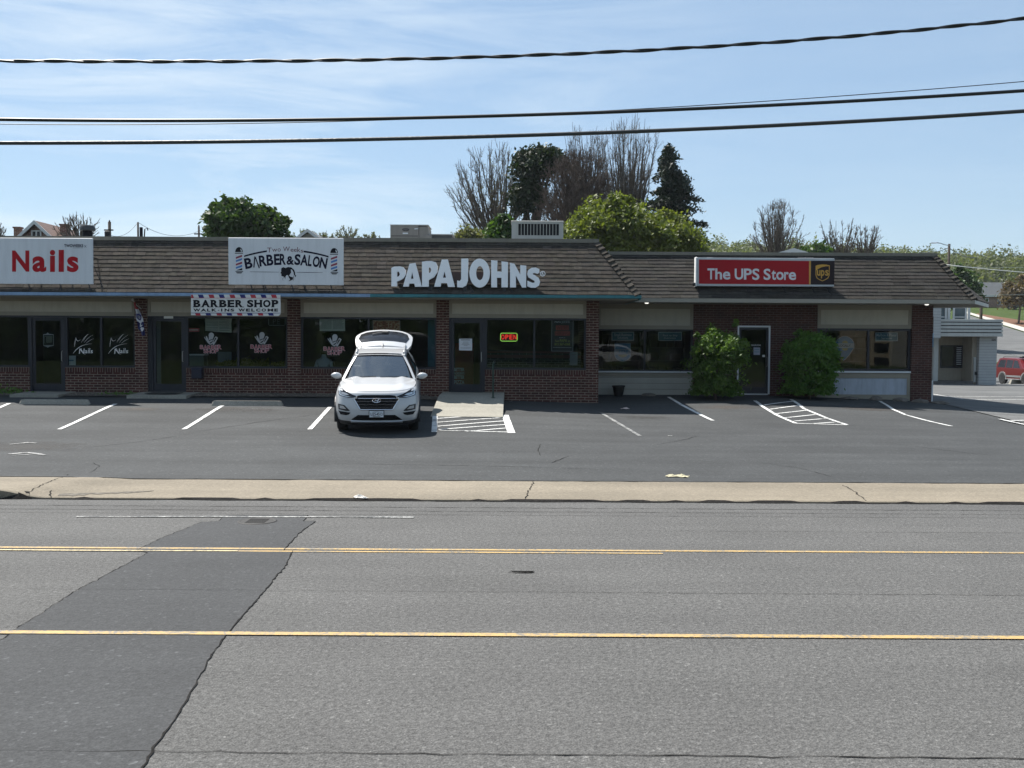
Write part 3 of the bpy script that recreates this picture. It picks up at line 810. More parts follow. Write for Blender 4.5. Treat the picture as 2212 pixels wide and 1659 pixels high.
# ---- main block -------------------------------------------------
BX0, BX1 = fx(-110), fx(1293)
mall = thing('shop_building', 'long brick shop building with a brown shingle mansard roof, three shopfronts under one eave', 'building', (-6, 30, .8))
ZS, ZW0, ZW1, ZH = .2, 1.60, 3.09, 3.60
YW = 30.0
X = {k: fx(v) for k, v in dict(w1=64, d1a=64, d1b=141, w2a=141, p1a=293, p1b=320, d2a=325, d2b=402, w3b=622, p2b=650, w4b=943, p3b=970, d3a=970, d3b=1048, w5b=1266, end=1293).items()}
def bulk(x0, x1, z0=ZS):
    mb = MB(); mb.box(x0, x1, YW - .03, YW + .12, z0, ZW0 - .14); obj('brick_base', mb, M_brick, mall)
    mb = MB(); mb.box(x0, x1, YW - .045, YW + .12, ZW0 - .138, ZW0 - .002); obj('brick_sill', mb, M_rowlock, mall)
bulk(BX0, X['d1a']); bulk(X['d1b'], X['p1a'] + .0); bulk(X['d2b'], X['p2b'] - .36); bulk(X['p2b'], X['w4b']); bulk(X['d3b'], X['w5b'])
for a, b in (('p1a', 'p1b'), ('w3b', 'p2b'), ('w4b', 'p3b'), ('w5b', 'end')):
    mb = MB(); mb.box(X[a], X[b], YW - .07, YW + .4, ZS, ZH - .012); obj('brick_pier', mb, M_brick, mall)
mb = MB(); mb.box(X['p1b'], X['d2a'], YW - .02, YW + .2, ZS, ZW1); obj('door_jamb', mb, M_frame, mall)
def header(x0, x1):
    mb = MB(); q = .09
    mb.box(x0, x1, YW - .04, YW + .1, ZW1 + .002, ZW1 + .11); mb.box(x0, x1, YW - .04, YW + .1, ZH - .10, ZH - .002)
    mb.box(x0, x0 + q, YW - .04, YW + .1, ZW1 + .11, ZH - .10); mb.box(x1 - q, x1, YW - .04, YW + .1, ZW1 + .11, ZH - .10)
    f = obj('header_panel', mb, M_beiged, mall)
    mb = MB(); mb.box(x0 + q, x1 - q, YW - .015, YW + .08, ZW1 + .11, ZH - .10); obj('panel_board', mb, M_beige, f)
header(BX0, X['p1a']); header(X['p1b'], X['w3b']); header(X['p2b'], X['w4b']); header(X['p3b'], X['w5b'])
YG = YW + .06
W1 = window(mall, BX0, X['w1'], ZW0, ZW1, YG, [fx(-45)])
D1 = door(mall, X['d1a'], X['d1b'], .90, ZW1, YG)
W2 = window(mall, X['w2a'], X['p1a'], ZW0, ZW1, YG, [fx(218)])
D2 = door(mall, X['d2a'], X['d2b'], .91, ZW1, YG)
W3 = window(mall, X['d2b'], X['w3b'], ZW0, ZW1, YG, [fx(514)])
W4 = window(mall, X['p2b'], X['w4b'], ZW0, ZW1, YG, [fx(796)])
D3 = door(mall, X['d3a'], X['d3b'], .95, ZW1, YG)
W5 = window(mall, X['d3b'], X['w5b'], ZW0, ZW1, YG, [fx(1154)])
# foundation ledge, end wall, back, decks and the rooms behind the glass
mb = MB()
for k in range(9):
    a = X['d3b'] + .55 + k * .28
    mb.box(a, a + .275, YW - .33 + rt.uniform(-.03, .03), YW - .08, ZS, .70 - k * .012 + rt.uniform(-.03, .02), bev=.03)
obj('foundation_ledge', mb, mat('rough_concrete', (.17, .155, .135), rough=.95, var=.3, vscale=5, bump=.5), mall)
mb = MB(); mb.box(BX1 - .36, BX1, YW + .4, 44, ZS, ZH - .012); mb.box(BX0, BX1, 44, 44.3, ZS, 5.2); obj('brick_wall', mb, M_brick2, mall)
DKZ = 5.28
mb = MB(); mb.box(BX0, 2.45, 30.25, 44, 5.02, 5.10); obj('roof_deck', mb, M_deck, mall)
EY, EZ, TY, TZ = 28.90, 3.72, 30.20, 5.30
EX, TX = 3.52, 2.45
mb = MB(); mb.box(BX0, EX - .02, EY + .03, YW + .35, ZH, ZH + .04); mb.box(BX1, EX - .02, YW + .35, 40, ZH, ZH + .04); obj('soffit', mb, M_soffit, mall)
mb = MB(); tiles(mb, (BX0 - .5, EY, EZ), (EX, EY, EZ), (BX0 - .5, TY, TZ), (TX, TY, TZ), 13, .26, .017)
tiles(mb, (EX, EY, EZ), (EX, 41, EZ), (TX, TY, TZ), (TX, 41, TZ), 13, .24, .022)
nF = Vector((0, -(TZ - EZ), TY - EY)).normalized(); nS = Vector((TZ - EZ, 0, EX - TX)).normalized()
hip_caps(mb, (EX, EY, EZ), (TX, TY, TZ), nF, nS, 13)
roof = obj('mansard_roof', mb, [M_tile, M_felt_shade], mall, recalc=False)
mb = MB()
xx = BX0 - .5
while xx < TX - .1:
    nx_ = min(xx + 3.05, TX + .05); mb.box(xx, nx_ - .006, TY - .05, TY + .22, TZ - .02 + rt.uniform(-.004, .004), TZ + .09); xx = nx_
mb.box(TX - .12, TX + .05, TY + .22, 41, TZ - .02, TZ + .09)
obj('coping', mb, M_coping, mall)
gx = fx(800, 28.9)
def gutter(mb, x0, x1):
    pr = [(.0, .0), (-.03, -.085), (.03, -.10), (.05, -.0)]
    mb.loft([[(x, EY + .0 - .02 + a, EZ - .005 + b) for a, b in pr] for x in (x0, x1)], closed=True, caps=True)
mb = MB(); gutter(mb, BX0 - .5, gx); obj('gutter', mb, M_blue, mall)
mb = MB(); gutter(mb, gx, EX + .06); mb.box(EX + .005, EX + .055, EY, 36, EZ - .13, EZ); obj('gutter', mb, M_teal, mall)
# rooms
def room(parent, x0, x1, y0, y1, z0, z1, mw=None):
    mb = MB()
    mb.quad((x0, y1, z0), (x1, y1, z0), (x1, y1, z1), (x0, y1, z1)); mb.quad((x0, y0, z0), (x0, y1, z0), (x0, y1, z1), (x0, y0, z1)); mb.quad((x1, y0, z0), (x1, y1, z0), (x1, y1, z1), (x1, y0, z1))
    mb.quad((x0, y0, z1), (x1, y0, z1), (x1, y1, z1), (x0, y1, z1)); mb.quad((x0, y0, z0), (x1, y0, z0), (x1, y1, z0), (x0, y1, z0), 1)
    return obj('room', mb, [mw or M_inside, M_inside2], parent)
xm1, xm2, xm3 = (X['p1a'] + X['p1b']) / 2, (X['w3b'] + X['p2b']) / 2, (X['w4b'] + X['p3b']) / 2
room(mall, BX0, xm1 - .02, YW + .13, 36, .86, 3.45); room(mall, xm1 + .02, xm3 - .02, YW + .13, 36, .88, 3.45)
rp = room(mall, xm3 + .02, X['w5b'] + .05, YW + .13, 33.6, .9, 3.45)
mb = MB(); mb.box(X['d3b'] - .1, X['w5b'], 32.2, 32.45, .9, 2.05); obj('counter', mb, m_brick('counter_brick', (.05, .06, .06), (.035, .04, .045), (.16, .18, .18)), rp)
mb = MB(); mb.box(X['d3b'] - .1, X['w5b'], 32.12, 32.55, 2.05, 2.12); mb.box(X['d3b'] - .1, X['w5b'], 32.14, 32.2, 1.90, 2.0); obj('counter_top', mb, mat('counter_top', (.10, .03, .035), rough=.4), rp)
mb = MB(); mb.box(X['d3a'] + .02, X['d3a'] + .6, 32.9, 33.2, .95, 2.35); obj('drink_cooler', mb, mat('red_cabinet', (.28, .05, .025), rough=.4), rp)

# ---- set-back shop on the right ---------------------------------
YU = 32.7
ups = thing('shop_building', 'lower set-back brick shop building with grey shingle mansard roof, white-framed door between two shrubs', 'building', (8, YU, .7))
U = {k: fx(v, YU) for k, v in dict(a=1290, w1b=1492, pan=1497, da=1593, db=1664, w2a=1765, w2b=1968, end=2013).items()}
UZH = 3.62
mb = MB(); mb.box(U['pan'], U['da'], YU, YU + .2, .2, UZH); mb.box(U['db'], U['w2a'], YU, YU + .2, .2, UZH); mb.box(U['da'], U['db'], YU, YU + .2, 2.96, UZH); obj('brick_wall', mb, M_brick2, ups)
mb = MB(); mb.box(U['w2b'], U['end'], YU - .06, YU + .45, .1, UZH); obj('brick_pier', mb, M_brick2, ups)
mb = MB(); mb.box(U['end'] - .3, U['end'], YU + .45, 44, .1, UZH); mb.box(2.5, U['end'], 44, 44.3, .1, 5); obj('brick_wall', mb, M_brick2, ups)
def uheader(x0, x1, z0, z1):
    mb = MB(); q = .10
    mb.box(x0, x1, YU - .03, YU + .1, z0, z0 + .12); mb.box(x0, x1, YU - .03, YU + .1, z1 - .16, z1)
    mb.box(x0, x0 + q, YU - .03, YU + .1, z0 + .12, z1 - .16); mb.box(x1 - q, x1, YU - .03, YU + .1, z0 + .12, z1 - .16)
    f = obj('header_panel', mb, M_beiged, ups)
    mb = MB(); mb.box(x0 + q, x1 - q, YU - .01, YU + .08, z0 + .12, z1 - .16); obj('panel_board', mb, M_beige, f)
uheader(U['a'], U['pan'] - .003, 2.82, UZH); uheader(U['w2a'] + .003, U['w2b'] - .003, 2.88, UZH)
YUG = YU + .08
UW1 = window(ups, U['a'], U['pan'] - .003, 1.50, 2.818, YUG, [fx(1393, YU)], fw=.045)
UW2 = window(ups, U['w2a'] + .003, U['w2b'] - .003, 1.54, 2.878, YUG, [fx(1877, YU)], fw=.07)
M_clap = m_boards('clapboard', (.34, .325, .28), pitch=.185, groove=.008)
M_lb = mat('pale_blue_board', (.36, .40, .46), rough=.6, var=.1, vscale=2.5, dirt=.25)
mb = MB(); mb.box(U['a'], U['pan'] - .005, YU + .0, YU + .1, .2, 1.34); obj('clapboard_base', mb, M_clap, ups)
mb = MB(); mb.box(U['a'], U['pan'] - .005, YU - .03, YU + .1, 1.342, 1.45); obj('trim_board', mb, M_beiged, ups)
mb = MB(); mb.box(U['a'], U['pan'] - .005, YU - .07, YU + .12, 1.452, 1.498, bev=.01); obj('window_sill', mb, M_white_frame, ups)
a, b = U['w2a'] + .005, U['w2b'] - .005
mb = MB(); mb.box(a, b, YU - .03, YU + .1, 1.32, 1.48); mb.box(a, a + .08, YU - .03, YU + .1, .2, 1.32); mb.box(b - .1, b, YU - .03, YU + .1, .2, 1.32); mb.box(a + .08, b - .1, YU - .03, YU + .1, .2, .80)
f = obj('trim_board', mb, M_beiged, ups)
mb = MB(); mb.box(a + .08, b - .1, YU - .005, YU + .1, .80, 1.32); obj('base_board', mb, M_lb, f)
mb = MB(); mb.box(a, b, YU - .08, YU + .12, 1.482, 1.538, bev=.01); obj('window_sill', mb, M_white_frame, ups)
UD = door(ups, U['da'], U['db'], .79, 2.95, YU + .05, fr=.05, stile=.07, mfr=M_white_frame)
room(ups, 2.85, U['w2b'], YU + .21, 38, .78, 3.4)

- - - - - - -

Print exactly the lines from the one containing "return obj('room', mb, [mw" to the one containing "mb = MB(); mb.box(U['w2b'], U['end'], YU", both included, and nothing else.

*Result*:
    return obj('room', mb, [mw or M_inside, M_inside2], parent)
xm1, xm2, xm3 = (X['p1a'] + X['p1b']) / 2, (X['w3b'] + X['p2b']) / 2, (X['w4b'] + X['p3b']) / 2
room(mall, BX0, xm1 - .02, YW + .13, 36, .86, 3.45); room(mall, xm1 + .02, xm3 - .02, YW + .13, 36, .88, 3.45)
rp = room(mall, xm3 + .02, X['w5b'] + .05, YW + .13, 33.6, .9, 3.45)
mb = MB(); mb.box(X['d3b'] - .1, X['w5b'], 32.2, 32.45, .9, 2.05); obj('counter', mb, m_brick('counter_brick', (.05, .06, .06), (.035, .04, .045), (.16, .18, .18)), rp)
mb = MB(); mb.box(X['d3b'] - .1, X['w5b'], 32.12, 32.55, 2.05, 2.12); mb.box(X['d3b'] - .1, X['w5b'], 32.14, 32.2, 1.90, 2.0); obj('counter_top', mb, mat('counter_top', (.10, .03, .035), rough=.4), rp)
mb = MB(); mb.box(X['d3a'] + .02, X['d3a'] + .6, 32.9, 33.2, .95, 2.35); obj('drink_cooler', mb, mat('red_cabinet', (.28, .05, .025), rough=.4), rp)

# ---- set-back shop on the right ---------------------------------
YU = 32.7
ups = thing('shop_building', 'lower set-back brick shop building with grey shingle mansard roof, white-framed door between two shrubs', 'building', (8, YU, .7))
U = {k: fx(v, YU) for k, v in dict(a=1290, w1b=1492, pan=1497, da=1593, db=1664, w2a=1765, w2b=1968, end=2013).items()}
UZH = 3.62
mb = MB(); mb.box(U['pan'], U['da'], YU, YU + .2, .2, UZH); mb.box(U['db'], U['w2a'], YU, YU + .2, .2, UZH); mb.box(U['da'], U['db'], YU, YU + .2, 2.96, UZH); obj('brick_wall', mb, M_brick2, ups)
mb = MB(); mb.box(U['w2b'], U['end'], YU - .06, YU + .45, .1, UZH); obj('brick_pier', mb, M_brick2, ups)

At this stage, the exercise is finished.